◆ Data
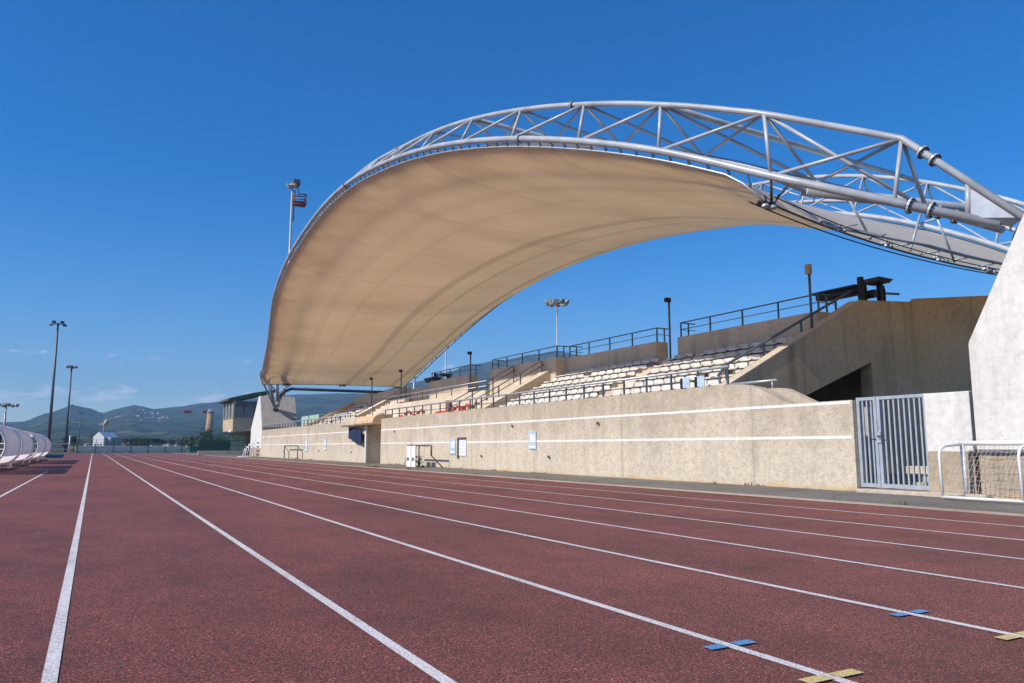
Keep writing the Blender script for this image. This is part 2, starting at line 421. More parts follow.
# ------------------------------------------------------------------ front wall
def front_wall(name, label, poly, y_stripes):
    t = thing(name, label, 'wall', (W + .15, poly[0][0], 0))
    MB().prism(poly, 'x', W, W + .30).build('wall_panel', 'wall', t)
    for (a, b, z) in y_stripes:
        MB().box((W - .004, a, z - .027), (W + .05, b, z + .027)).build('white_stripe', 'stripe', t)
    return t
ft = 2.16
nw = front_wall('boundary_wall', 'long cream pebbled concrete wall with two white stripes between the gate and the tunnel',
    [(9.38, 0), (9.38, 1.66), (10.75, 1.66), (10.98, 1.72), (11.35, 1.90), (11.7, 2.05), (12.1, 2.135), (12.5, ft), (35.6, ft), (35.6, 0)], [(9.42, 35.58, 1.62), (9.42, 35.58, .99)])
fw = front_wall('boundary_wall', 'far stretch of striped cream wall from the tunnel to the far white pier',
    [(38.0, 0), (38.0, ft), (65.6, ft + .02), (65.6, 0)], [(38.02, 65.5, 1.62), (38.02, 65.5, .99)])
for (y, z) in ((20.0, .52), (17.4, 1.45), (24.6, .5), (40.3, .55), (47, .6), (57, .5), (33.6, 1.52), (22.3, 1.5)):
    w_ = nw if y < 36 else fw
    b = MB().disc((W - .004, y, z), (1, 0, 0), .045, .03, 12); b.build('drain_hole', 'dark', w_)
    b = MB().tube([(W - .05, y, z), (W + .05, y, z)], .05, 12, False); b.build('drain_pipe', 'concrete_grey', w_)

# second low wall behind, with its sloping end, and its short rail
lw = MB().prism([(9.9, 0), (9.9, 1.58), (10.95, 1.64), (11.9, 2.07), (12.1, 2.10), (13.8, 2.14), (13.8, 0)], 'x', 13.15, 13.35).build('stair_cheek_wall', 'lowwall')
tag(lw, 'short cream wall with a sloping end behind the striped wall near the gate', 'wall')
t = thing('short_handrail', 'short pale tube rail on top of the cream cheek wall near the gate', 'railing', (13.25, 12.2, 2.10))
MB().tube([(13.25, 12.2, 2.285), (13.25, 13.8, 2.285)], .032, 10).build('rail_tube', 'railtop', t)
for y in (12.35, 13.2): MB().tube([(13.25, y, 2.09), (13.25, y, 2.27)], .02, 8).build('post', 'railtop', t)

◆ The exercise
Exactly as written, return every line of the listing, but not the pictures.

◆ Full output
Keep writing the Blender script for this image. This is part 2, starting at line 421. More parts follow.
# ------------------------------------------------------------------ front wall
def front_wall(name, label, poly, y_stripes):
    t = thing(name, label, 'wall', (W + .15, poly[0][0], 0))
    MB().prism(poly, 'x', W, W + .30).build('wall_panel', 'wall', t)
    for (a, b, z) in y_stripes:
        MB().box((W - .004, a, z - .027), (W + .05, b, z + .027)).build('white_stripe', 'stripe', t)
    return t
ft = 2.16
nw = front_wall('boundary_wall', 'long cream pebbled concrete wall with two white stripes between the gate and the tunnel',
    [(9.38, 0), (9.38, 1.66), (10.75, 1.66), (10.98, 1.72), (11.35, 1.90), (11.7, 2.05), (12.1, 2.135), (12.5, ft), (35.6, ft), (35.6, 0)], [(9.42, 35.58, 1.62), (9.42, 35.58, .99)])
fw = front_wall('boundary_wall', 'far stretch of striped cream wall from the tunnel to the far white pier',
    [(38.0, 0), (38.0, ft), (65.6, ft + .02), (65.6, 0)], [(38.02, 65.5, 1.62), (38.02, 65.5, .99)])
for (y, z) in ((20.0, .52), (17.4, 1.45), (24.6, .5), (40.3, .55), (47, .6), (57, .5), (33.6, 1.52), (22.3, 1.5)):
    w_ = nw if y < 36 else fw
    b = MB().disc((W - .004, y, z), (1, 0, 0), .045, .03, 12); b.build('drain_hole', 'dark', w_)
    b = MB().tube([(W - .05, y, z), (W + .05, y, z)], .05, 12, False); b.build('drain_pipe', 'concrete_grey', w_)

# second low wall behind, with its sloping end, and its short rail
lw = MB().prism([(9.9, 0), (9.9, 1.58), (10.95, 1.64), (11.9, 2.07), (12.1, 2.10), (13.8, 2.14), (13.8, 0)], 'x', 13.15, 13.35).build('stair_cheek_wall', 'lowwall')
tag(lw, 'short cream wall with a sloping end behind the striped wall near the gate', 'wall')
t = thing('short_handrail', 'short pale tube rail on top of the cream cheek wall near the gate', 'railing', (13.25, 12.2, 2.10))
MB().tube([(13.25, 12.2, 2.285), (13.25, 13.8, 2.285)], .032, 10).build('rail_tube', 'railtop', t)
for y in (12.35, 13.2): MB().tube([(13.25, y, 2.09), (13.25, y, 2.27)], .02, 8).build('post', 'railtop', t)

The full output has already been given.